DIRECTION:
Give back, exactly as written, the lines from the beginning of the listing through the one that contains "SC = bpy.context.scene".

RECORDED INFORMATION:
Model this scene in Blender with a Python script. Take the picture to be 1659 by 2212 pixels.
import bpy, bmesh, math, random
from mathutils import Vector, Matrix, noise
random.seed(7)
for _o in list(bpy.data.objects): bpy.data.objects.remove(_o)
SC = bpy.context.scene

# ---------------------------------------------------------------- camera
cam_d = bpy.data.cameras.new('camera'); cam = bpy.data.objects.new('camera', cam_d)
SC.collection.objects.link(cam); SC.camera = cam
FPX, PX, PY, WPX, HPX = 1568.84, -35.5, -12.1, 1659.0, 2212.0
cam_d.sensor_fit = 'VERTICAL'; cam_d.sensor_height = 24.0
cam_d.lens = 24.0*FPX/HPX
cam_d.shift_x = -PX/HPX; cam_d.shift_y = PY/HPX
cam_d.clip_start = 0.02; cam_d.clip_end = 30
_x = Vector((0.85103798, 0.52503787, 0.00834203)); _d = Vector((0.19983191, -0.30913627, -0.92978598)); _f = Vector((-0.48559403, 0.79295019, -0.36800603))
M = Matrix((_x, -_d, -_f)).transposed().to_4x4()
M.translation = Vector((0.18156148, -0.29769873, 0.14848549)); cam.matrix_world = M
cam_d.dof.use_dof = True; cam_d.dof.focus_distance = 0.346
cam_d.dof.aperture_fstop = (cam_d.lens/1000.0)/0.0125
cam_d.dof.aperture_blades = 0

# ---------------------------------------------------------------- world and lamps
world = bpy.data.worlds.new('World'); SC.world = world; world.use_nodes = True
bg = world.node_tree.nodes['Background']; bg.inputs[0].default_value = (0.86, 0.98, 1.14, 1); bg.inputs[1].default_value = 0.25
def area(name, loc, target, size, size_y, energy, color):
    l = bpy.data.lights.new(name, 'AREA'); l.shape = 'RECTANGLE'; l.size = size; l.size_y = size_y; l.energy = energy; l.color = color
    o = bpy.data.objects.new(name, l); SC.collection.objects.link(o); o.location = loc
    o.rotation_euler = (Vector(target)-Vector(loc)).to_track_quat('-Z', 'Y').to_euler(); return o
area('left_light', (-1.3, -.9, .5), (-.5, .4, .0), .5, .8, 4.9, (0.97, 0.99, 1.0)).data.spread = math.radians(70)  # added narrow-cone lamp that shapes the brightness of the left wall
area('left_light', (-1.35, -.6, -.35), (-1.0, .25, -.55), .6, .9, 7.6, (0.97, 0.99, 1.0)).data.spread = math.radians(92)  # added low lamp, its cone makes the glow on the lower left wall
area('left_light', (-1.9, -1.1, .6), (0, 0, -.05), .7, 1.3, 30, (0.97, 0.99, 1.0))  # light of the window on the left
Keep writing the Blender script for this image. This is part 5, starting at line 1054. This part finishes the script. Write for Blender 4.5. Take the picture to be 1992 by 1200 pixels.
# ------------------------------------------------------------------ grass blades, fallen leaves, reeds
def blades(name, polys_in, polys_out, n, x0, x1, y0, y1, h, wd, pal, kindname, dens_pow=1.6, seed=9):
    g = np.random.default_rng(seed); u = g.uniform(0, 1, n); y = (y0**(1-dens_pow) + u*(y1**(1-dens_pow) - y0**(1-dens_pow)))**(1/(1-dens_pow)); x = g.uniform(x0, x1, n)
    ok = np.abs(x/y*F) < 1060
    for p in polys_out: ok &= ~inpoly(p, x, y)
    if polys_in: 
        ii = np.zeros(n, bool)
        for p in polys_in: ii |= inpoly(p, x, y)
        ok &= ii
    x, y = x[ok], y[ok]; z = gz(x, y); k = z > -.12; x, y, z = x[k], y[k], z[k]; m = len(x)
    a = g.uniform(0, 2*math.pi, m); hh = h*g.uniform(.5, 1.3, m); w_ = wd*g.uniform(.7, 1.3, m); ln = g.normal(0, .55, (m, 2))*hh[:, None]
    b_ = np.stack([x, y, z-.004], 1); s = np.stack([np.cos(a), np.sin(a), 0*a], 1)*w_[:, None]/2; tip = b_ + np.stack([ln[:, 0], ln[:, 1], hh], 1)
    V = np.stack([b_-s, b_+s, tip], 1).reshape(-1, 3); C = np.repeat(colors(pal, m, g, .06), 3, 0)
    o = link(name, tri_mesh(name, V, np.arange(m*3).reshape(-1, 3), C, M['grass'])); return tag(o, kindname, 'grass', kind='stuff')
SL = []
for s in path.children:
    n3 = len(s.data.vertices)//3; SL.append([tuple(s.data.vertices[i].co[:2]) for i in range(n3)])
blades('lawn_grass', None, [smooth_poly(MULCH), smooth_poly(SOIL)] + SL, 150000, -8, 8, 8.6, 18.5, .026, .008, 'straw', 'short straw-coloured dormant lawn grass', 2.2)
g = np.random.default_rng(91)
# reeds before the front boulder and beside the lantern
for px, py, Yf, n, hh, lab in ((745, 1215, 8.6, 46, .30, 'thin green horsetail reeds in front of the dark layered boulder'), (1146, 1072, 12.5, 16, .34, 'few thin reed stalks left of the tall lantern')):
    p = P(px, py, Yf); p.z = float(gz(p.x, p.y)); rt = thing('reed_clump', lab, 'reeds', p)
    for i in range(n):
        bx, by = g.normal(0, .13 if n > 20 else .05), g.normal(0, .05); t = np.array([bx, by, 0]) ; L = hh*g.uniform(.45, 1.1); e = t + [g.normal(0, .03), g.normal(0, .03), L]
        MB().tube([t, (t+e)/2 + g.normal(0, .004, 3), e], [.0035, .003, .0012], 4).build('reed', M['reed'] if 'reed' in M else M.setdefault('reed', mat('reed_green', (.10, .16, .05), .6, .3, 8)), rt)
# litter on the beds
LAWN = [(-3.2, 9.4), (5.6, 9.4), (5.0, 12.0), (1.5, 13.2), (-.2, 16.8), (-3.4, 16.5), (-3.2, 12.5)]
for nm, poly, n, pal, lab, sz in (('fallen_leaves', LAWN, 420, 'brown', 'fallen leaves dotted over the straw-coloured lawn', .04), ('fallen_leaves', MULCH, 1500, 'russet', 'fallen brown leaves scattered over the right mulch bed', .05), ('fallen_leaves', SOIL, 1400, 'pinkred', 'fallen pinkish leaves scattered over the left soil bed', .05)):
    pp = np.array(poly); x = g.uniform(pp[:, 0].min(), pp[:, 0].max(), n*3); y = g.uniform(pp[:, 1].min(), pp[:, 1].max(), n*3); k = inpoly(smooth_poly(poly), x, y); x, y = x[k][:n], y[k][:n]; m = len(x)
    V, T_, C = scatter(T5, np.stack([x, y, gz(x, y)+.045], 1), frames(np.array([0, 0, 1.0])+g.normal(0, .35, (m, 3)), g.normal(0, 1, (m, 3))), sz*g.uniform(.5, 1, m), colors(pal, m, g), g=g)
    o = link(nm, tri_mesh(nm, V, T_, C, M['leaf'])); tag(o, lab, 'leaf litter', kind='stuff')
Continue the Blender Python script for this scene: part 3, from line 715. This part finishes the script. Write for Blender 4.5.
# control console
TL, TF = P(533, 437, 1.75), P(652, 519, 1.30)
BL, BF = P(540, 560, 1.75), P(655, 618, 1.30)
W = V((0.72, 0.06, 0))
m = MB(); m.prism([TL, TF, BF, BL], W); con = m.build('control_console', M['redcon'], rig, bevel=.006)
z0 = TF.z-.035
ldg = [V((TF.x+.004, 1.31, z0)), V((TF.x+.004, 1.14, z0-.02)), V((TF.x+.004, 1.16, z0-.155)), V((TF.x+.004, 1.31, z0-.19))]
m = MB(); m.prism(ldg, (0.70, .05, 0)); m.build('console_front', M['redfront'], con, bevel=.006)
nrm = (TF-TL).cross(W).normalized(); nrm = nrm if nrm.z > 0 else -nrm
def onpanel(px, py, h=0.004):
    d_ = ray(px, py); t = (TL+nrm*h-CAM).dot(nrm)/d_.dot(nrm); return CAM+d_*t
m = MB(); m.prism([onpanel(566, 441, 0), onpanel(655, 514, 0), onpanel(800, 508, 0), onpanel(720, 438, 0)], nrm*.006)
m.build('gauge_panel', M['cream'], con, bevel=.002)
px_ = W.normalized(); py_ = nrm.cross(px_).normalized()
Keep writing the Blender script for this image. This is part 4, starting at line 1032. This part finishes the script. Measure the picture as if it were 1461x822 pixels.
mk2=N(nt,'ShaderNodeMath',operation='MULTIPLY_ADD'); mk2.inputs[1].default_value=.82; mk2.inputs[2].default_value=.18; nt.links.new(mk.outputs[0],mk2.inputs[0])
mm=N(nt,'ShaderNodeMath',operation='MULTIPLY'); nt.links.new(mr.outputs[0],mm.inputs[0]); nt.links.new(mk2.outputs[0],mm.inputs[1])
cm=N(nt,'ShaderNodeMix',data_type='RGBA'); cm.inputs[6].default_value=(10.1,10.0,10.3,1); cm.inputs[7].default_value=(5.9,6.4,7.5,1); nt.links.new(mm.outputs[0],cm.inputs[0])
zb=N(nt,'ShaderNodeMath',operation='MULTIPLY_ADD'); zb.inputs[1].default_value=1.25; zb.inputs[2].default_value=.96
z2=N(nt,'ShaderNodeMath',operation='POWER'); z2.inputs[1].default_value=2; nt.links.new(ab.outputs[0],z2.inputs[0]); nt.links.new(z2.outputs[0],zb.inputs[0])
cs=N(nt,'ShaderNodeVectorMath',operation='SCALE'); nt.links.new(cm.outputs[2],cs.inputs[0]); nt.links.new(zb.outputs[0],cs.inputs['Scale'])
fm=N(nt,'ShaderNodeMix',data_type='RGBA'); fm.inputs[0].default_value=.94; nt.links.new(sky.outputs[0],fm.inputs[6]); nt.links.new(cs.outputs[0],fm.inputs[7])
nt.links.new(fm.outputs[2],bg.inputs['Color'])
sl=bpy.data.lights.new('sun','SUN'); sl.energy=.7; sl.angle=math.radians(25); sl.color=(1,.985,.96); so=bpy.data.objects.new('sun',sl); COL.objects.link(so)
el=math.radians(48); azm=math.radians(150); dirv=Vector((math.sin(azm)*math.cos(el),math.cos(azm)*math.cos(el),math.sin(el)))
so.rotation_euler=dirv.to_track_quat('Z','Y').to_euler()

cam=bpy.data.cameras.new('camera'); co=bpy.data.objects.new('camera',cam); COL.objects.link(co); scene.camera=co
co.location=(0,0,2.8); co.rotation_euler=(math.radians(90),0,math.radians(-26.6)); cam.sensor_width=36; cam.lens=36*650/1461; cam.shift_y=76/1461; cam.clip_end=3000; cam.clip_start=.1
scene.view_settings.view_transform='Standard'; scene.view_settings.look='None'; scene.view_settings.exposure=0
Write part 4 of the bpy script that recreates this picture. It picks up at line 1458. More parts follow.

CORRECT ANSWER:
Model this scene in Blender with a Python script. Take the picture to be 1659 by 2212 pixels.
import bpy, bmesh, math, random
from mathutils import Vector, Matrix, noise
random.seed(7)
for _o in list(bpy.data.objects): bpy.data.objects.remove(_o)
SC = bpy.context.scene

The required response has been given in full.